Wednesday, 28 May 2014

How Green Was My Valley

This post is part of The Film Experience's excellent Hit Me With Your Best Shot series. 

How Green Was My Valley has the unfortunate distinction as being the film that beat Citizen Kane for the Best Picture Oscar. Unfortunate because on its own it is a wonderful film, well made and quite moving at times. If a comparison needs to be made, I'd rather see the two films as complementary representations of two competing ideals of America. Citizen Kane ponders the corrupted American dream through an examination of an increasingly isolated individual trying to recapture, through commercial excess, happiness that was taken away years ago (how very Gatsby-esque). How Green Was My Valley, on the other hand, examines the integrity of the individual spirit and community power in the face of corporate greed and excess. There are elements of each in the other, despite the differences in tone and style, and I like to think the two ideals wrestle with each other, constantly pushing America forward.
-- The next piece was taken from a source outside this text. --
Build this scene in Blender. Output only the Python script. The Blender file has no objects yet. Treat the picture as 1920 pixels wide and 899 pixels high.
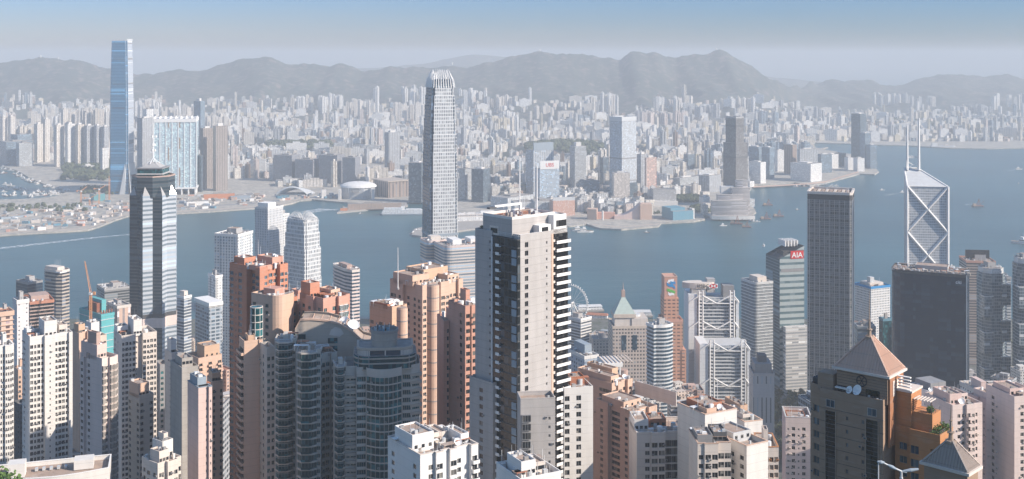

So in any other year, I think How Green Was My Valley would have been a worthy winner. But I'm also not surprised that the Academy would chose a film with a generous serving of nostalgia and sentimentality as the alternative to a darker and more negative film. A film that Randolph Hearst had so vehemently campaigned against. And also a film that was the second highest grossing film of 1941. That always helps.

In any case, the film is beautifully photographed with stunning long shots that showcase the beautiful small Welsh town set (it was meant to be shot on location in Wales, but due to the war was shot in California instead) and the ravishing countryside vistas.  Equally beautiful are the images of the town and its people binding together as one. Such images really enhance the theme of the power of the community - miners rushing in and out of the mines, the Morgan brothers standing up together to form a union, and the townspeople comforting the Morgan family in moments of tragedy:




Amidst all this communal love, it was the images of the individual spirit standing up above the community that moved me the most. For example, Beth rising above the town gossip to tell the townspeople how far she will go to protect her family:



Or Huw, once the outsider at school, turning adversity into strength, literally, by becoming a boxer:



Argharad bravely turning up in church despite the rumours against her:



And Mr Gruffydd, in a callback to the above scene, turning his back on the townspeople after condemning them for their small-mindedness:



But this is my favourite:



It's an image that stands in stark contrast to the majority of the images we see throughout the movie. Gone are the vistas, the town and the townspeople. In its place is a lone silhouette, in an uphill battle against the smoke and ash that threaten to cover her town. She is searching for solace but is overpowered by capitalism's destructive power. The lost, yearning loneliness of this image packs a real punch, for despite the heartwarming nostalgia of the final montage, this image reminds us of the true darkness of the film. Here, as we begin to wander past the valley of the shadow of death and into the future, it's an ashen valley full of grey men that we see, rather than any green valleys of yesteryear.